Experienced teachers approach this topic by treating code readability as a form of professional writing, not just technical correctness. They begin with short, relatable code snippets students can fully grasp in under a minute, so cognitive load is on communication, not algorithmic complexity. They also model their own thinking aloud when they revise code, showing that clarity is a skill honed through iteration, not innate talent.

By the end of these activities, students will consistently write docstrings that explain a function’s purpose, parameters, and return value, and they will add inline comments only where the intent is not obvious. They will also recognize over-commenting and redundant variable names during peer review and revise their own work accordingly.


Watch Out for These Misconceptions

  • During Peer Documentation Review, watch for students who believe more comments always means better documentation.

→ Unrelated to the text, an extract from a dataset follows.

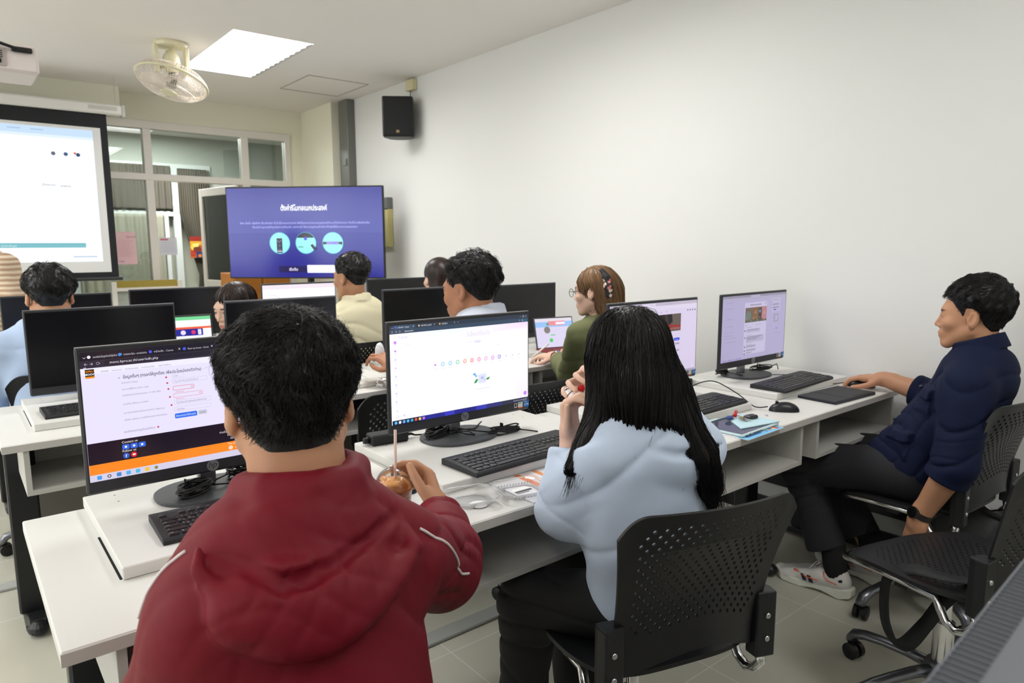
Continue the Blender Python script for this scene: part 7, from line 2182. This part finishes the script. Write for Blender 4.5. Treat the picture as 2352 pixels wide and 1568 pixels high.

    Use the peer review rubric to guide students to distinguish between comments that explain intent and those that repeat the code. During the activity, circulate and point to specific examples where a comment restates the obvious, then ask the class to suggest a clearer alternative together.

  • During Rewrite for Readability, watch for students who see documentation as a post-coding task.

    Before they start writing, have students draft a docstring first, then use it to guide their implementation. After the activity, ask them to reflect on how writing the docstring early changed the clarity of their code and variable choices.

  • During Gallery Walk, watch for students who think only large team projects need documentation.

    After viewing the three versions, pose a scenario: 'You wrote this code last night and need to fix a bug tomorrow morning.' Ask students to vote on which version they’d prefer to revisit, then discuss how even individual projects benefit from clear documentation.